Lula, porém, assumiu por mais um mandato já com o compromisso de "destravar" a economia, tendo, inclusive, adiado, em dezembro, o anúncio de um conjunto de medidas com essa finalidade.

No discurso de anteontem, o pacote ganhou ares de um plano de longo alcance e o carimbo de uma sigla: PAC, Programa de Aceleração de Crescimento. Pode ter sido para o bem ou para o mal. O cemitério das boas intenções em matéria de política econômica está repleto de siglas semelhantes. Mas o presidente merece o benefício da dúvida, e o país continua a aguardar o que será anunciado para romper o longo ciclo de crescimento medíocre da economia brasileira.

Um dos compromissos assumidos por Lula foi com a responsabilidade fiscal. Ele é sempre bem-vindo, por se referir à manutenção da estabilidade, sem a qual nada de positivo pode ser feito. Ao mesmo tempo, o presidente lançou os verbos que conjugará até 2010: acelerar, crescer e incluir. Afinal, "o Brasil não pode continuar uma fera presa numa rede de aço invisível, debatendo-se, exaurindo-se, sem enxergar a teia que o aprisiona".

Um reparo a fazer à imagem presidencial é que as amarras do país são, ao contrário, bem visíveis: uma carga tributária escorchante, de quase 40% do PIB, por causa de gastos públicos correntes em expansão constante. Lula pregou, ainda, "ousadia, coragem e criatividade para abrir novos caminhos". A dúvida é: como ousar corajosamente e de forma criativa sem ferir a responsabilidade fiscal, se o próprio governo se recusa a tratar do principal foco de desequilíbrio estrutural das contas públicas, a Previdência?

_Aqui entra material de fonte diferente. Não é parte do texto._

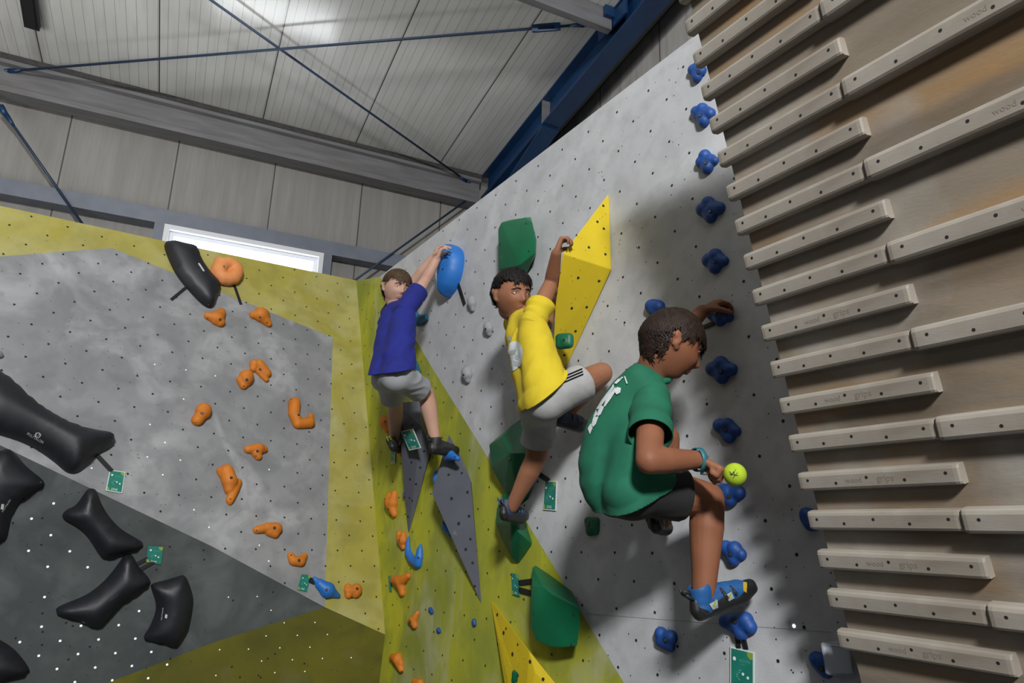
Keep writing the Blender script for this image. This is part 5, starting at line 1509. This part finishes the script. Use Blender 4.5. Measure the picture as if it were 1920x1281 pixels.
chain(bm, [(g['rH'], .08), (g['rH'].lerp(g['rK'], .5), .068), (g['rK'], .050), (g['rK'].lerp(g['rA'], .28), .052), (g['rK'].lerp(g['rA'], .75), .038), (g['rA'], .033)], 18)
chain(bm, [(g['lH'], .08), (g['lH'].lerp(g['lK'], .5), .066), (g['lK'], .048), (g['lK'].lerp(g['lA'], .28), .048), (g['lK'].lerp(g['lA'], .75), .035), (g['lA'], .031)], 16)
mid = (g['rH'] + g['lH']) / 2; ch_ = (g['rS'] + g['lS']) / 2
for s in ('r', 'l'): chain(bm, [(g[s + 'S'].lerp(ch_, .3) - V3((0, 0, .05)), .06), (g[s + 'H'].lerp(mid, .3) + V3((0, 0, .06)), .06)], 14)
fist_d = MP(1336, 874, .34) - g['rW']
hand(bm, g['rW'], fist_d, -RU * .9 + RX * .2 + RB * .35, 1, 1.45, 1.0, spread=.0, thumb_curl=1.0)
hand(bm, g['lW'], MP(1338, 572, .06) - g['lW'], -PM.n * .6 - V3((0, 0, .9)), -1, .75, 1.0)
bm = remesh(bm, .0042, 4)
bm_obj('body', bm, SK3, p3)
hd3.face_parts(p3, M_brow2, LIP3, look=(0, -.3))
hd3.hair(p3, M_hairg, lambda x, y_, z: (z > .50 - .15 * abs(x) if y_ > .35 else (z > .02 + .65 * y_ if y_ > 0 else z > -.42 + .2 * y_)), lambda x, y_, z: .060 if z > .3 else .035, .005, 37, n=2600, comb=(.1, .8, -.25), wid=.010, cap=.009)
M_shirtg = mat('green_cotton', (.005, .125, .066), .85, color2=(.004, .10, .053), scale=12, bump=.05, bscale=500)
bm = bmesh.new()
dn = (mid - ch_).normalized(); sd = (g['rS'] - g['lS']).normalized()
chain(bm, [(g['lS'], .056), (g['lS'].lerp(g['rS'], .5) + back * .02, .070), (g['rS'], .058)], 16)
chain(bm, [(g['neck'] - PM.n * -.02 - V3((0, 0, .05)), .060), (ch_ + back * .03, .07)], 16)
bk = [MP(1180, 742, .42), MP(1143, 812, .44), MP(1134, 875, .44), MP(1146, 925, .42), MP(1160, 965, .42)]
chain(bm, [(MP(1197, 712, .42), .052)] + [(p + PM.h * .0, r) for p, r in zip(bk, (.070, .078, .084, .086, .08))], 18)
for s, o in (('r', 1), ('l', -1)):
    top = g[s + 'S'] - sd * (.03 * o) + dn * .06; he = g[s + 'H'] - dn * .03
    chain(bm, [(top, .074), (top.lerp(he, .5) + back * .015, .088), (he + back * .01, .092), (he + dn * .09 + back * .005, .094)], 18)
bm = remesh(bm, .006, 90)
wrinkle(bm, RX * .75 - RU * .65, .012, 12, 9.4)
cut_open(bm, MP(1132, 957, .47), RX * .40 - RU * .92)
cut_open(bm, g['neck'] + V3((0, 0, .012)), (V3((0, 0, 1)) + RX * .5).normalized(), .085)
sh3 = bm_obj('t_shirt', bm, M_shirtg, p3)
sleeve(sh3, g['rS'], g['rE'], .62, .058, .064, M_shirtg, 6.2, .008); sleeve(sh3, g['lS'], g['lE'], .45, .054, .056, M_shirtg, 7.2)
# collar roll
bm = bmesh.new(); pts = []
nk = g['neck'] - V3((0, 0, .005)); Fn = frame_of((hd3.w(0, -.03, -.05) - g['neck']).normalized())
for k in range(15):
    a = 2 * pi * k / 14; pts.append((nk + Fn.col[0] * (.057 * cos(a)) + Fn.col[1] * (.057 * sin(a)), .011))
chain(bm, pts, 10); bm_obj('collar', remesh(bm, .004, 2), M_shirtg, sh3)
bv = bvh_of(sh3)
pr = []
def pv(x, y_): return (1080 + x / 7.117, 670 + y_ / 7.117)
for poly in ([(505, 345), (565, 285), (600, 300), (540, 355)], [(640, 255), (655, 250), (690, 350), (672, 352)], [(575, 290), (620, 255), (628, 270), (590, 300)],
             [(470, 400), (500, 350), (510, 400), (420, 540), (300, 690), (270, 690), (340, 570)], [(400, 560), (520, 400), (545, 420), (470, 545), (385, 660), (370, 650)],
             [(520, 470), (545, 395), (600, 410), (590, 470), (545, 498)], [(300, 700), (330, 640), (375, 660), (330, 760), (290, 790), (280, 760)],
             [(230, 790), (270, 700), (285, 760), (250, 800)], [(205, 900), (230, 800), (300, 790), (265, 890), (230, 930)], [(155, 950), (195, 880), (222, 940), (185, 1030)]):
    pr += fill([pv(*q) for q in poly], 2.0)
decal('back_print', bv, pr, M_prw, sh3, lift=.006)
thicken(sh3, .004)
M_shortk = mat('black_shorts', (.008, .008, .009), .85, color2=(.012, .012, .013), scale=14)
bm = bmesh.new()
chain(bm, [(g['lH'], .082), (g['rH'], .082)], 16)
chain(bm, [(g['lH'] + back * .02 - V3((0, 0, .015)), .080), (g['rH'] + back * .02 - V3((0, 0, .015)), .082)], 16)
chain(bm, [(g['rH'], .084), (g['rH'].lerp(g['rK'], .4), .080), (g['rH'].lerp(g['rK'], .7), .080)], 16)
chain(bm, [(g['lH'], .082), (g['lH'].lerp(g['lK'], .5), .076), (g['lH'].lerp(g['lK'], .72), .074)], 16)
bm = remesh(bm, .006, 40); wrinkle(bm, sd, .007, 15, 4.4)
cut_limb(bm, g['rH'].lerp(g['rK'], .60), g['rK'] - g['rH'], .14); cut_limb(bm, g['lH'].lerp(g['lK'], .6), g['lK'] - g['lH'])
so3 = thicken(bm_obj('shorts', bm, M_shortk, p3), .004); fit_over(sh3, so3)
M_shoeb = mat('bright_blue_shoe_upper', (.015, .10, .30), .55, color2=(.012, .075, .22), scale=20)
M_ylw = mat('yellow_shoe_panel', (.50, .34, .02), .6)
s3 = shoe(p3, MP(1312, 1164, .24), MP(1412, 1104, .05), V3((0, 0, 1)) + PM.n * .25 - RX * .15, M_shoeb, M_sole, M_shk, None, 1.02)
bv = bvh_of(s3)
decal('yellow_panel', bv, subdiv_quad([(1346, 1150), (1380, 1126), (1382, 1136), (1352, 1157)], 8, 2), M_ylw, s3, lift=.004)
decal('yellow_panel', bv, subdiv_quad([(1393, 1088), (1401, 1086), (1400, 1112), (1394, 1108)], 2, 5), M_ylw, s3, lift=.003)
decal('heel_panel', bv, subdiv_quad([(1302, 1136), (1330, 1146), (1338, 1170), (1312, 1176)], 8, 6), M_shk, s3, lift=.003)
decal('mid_panel', bv, subdiv_quad([(1343, 1130), (1366, 1112), (1380, 1128), (1350, 1152)], 8, 8), M_shk, s3, lift=.003)
decal('grey_badge', bv, subdiv_quad([(1330, 1133), (1345, 1125), (1347, 1140), (1337, 1144)], 4, 4), M_prg, s3, lift=.005)
decal('grey_badge', bv, subdiv_quad([(1361, 1116), (1371, 1110), (1377, 1122), (1367, 1128)], 3, 3), M_prg, s3, lift=.005)
decal('lime_flash', bv, subdiv_quad([(1336, 1136), (1342, 1124), (1344, 1125), (1340, 1138)], 2, 4), M_lime, s3, lift=.0065)
decal('lime_flash', bv, subdiv_quad([(1364, 1121), (1370, 1112), (1372, 1113), (1368, 1124)], 2, 3), M_lime, s3, lift=.0065)
s3b = shoe(p3, MP(1234, 1000, .22), MP(1250, 990, .05), V3((0, 0, 1)) + PM.n * .6, M_shk, M_sole, M_lime, None, .98)
# wristband
M_band = mat('teal_wristband', (.02, .13, .16), .5)
bm = bmesh.new(); wd = (g['rW'] - g['rE']).normalized(); c = g['rE'].lerp(g['rW'], .965)
Fw = frame_of(wd); ro = .031
vs, fs = [], []
for k in range(24):
    a = 2 * pi * k / 24
    for z, r in ((-.009, ro), (-.007, ro + .003), (.007, ro + .003), (.009, ro)): vs.append(c + wd * z + Fw.col[0] * (r * cos(a)) + Fw.col[1] * (r * sin(a)))
for k in range(24):
    for q in range(3): fs.append((k * 4 + q, k * 4 + q + 1, ((k + 1) % 24) * 4 + q + 1, ((k + 1) % 24) * 4 + q))
mesh_obj('wristband', vs, fs, M_band, p3, smooth=True)
# tennis ball on a stick held in the fist
M_felt = mat('tennis_ball_felt', (.40, .55, .02), .95, color2=(.34, .48, .02), scale=40, bump=.3, bscale=900)
M_wand = mat('pale_wood_stick', (.60, .58, .54), .6)
bc = MP(1378, 890, .31); e0 = MP(1322, 886, .345)
tb = tag(empty('tennis_ball', bc), 'yellow-green tennis ball on a pale stick gripped by the boy in green', 'tennis ball')
bm = bmesh.new(); add_ball(bm, bc, .0315, 32); o = bm_obj('ball', bm, M_felt, tb)
bv = bvh_of(o)
ink = []
for st in ([(1367, 884), (1373, 890), (1380, 880)], [(1370, 893), (1376, 884), (1378, 893)], [(1374, 897), (1383, 886)], [(1368, 889), (1384, 892)]):
    for (ax, ay), (bx_, by_) in zip(st, st[1:]):
        L_ = sqrt((bx_ - ax) ** 2 + (by_ - ay) ** 2); ux, uy = -(by_ - ay) / L_ * .55, (bx_ - ax) / L_ * .55
        ink += subdiv_quad([(ax + ux, ay + uy), (bx_ + ux, by_ + uy), (bx_ - ux, by_ - uy), (ax - ux, ay - uy)], 6, 1)
decal('black_print', bv, ink, M_sole, o, lift=.0012)
bm = bmesh.new(); dd = (bc - e0).normalized(); add_cone(bm, e0 - dd * .012, bc - dd * .02, .0075, .0075, 12); bm_obj('stick', bm, M_wand, tb)
# ------------------------------------------------------------------ camera, light, view
cam = bpy.data.cameras.new('camera'); co = bpy.data.objects.new('camera', cam); COL.objects.link(co)
cam.sensor_fit = 'HORIZONTAL'; cam.sensor_width = 36.0; cam.lens = 36.0 * FPX / 1920.0
cam.clip_start = .05; cam.clip_end = 100
co.matrix_world = Matrix.Translation(EYE) @ Matrix((RX, RU, RB)).transposed().to_4x4()
bpy.context.scene.camera = co

def area(name, loc, target, sx, sy, power, color=(1, 1, 1), spread=180):
    l = bpy.data.lights.new(name, 'AREA'); l.shape = 'RECTANGLE'; l.size = sx; l.size_y = sy; l.energy = power; l.color = color
    l.spread = math.radians(spread)
    o = bpy.data.objects.new(name, l); COL.objects.link(o); o.location = loc
    o.rotation_euler = (V3(target) - V3(loc)).to_track_quat('-Z', 'Y').to_euler()
    return o
area('window_light_side', (-5.2, -.6, 3.2), (1.0, 3.2, 1.8), .5, .5, 10, (1.0, .985, .96))
area('rooflight_behind', (-1.3, -3.7, 4.75), (.9, 2.9, 1.6), .8, .6, 590, (.99, .99, .985))
area('added_ceiling_uplight', (-3.6, 3.2, 2.6), (-1.6, 4.6, 6.2), 3.0, 2.4, 75, (1, .99, .96), 110)  # unseen uplight added to brighten the roof underside; no window stands here
area('window_light_back', ((wx0 + wx1) / 2, gy + .02, zc(2.6)), ((wx0 + wx1) / 2, 0, 2.4), 1.3, .3, 3, (.93, .97, 1.0))
w = bpy.data.worlds.new('hall_ambient'); bpy.context.scene.world = w; w.use_nodes = True
w.node_tree.nodes['Background'].inputs['Color'].default_value = (.80, .84, .90, 1)
w.node_tree.nodes['Background'].inputs['Strength'].default_value = .006
sc = bpy.context.scene
sc.view_settings.view_transform = 'Standard'; sc.view_settings.look = 'None'
sc.view_settings.exposure = 0.0; sc.view_settings.gamma = 1.0; sc.view_settings.use_curve_mapping = False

Isso para não se levantar a questão do risco fiscal existente na proposta de se indexar a folha de pagamento dos servidores federais e o próprio salário mínimo.

O segundo mandato de Lula ajuda a consolidar a democracia no país. A bandeira da aceleração do crescimento é consensual. Mas todo cuidado é necessário para se manter distantes de Brasília o voluntarismo e o salvacionismo, dois pecados capitais em qualquer regime democrático.